Genuine curiosity as to why. I've heard arguments against using it because of speed and type-issues, but you're using a derived language that doesn't change either of those things. I've never heard anyone just blatantly dislike the language itself.

2 comments

I hate significant whitespace, and the syntax of Python (not enough parens; allows crazy oneline hacks with comprehension, yet still forces indentation otherwise; blindly following pep8 often results in horrible mess of a code, etc).

Hy gets rid of both the significant whitespace, and the syntax too. Yet, allows me to have bidirectional interop, so people using my modules are none the wiser, as long as I make a little effort to remain python compatible (macros used only internally, and not exposed in the API, and using valid python names for functions and other stuff).

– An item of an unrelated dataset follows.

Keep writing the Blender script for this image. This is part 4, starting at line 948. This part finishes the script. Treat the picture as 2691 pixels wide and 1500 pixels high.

Significant whitespace kind of makes sense in general: humans make heavy use of whitespace to parse code visually, which means that when it isn't significant, the machine and the human are essentially using different parsing algorithms.

As for "getting rid of the syntax", I think that's a bit disingenuous. Much like Clojure, Hy cheats by collapsing nesting:

    (for (i (range 1 10)
          j (range 1 10))
        ...)

    {1 2 3 4} ==> {1: 2, 3: 4}
I mean, this isn't just getting rid of syntax. It's getting rid of structure. As a purist, my stance is that you either keep the structure (`{(1 2) (3 4)}` or you add syntax (`{1 2, 3 4}`, and unlike Clojure, make the comma significant). What you don't do is tuck syntactic information in the parity of the rank of an argument.
Understandable, I always forget about people not liking the whitespace requirements. You and I fight on different sides of the whitespace-brackets/parens war. I definitely see the disliking of comprehensions with the abuse they get, but with a little bit of restraint I find them to be one of the most useful and clean feature of python.

EDIT: Thanks for the perspective.

Inconsistency? Sometimes Python feel (i think) like an OOP-lang, other times like an FP-lang.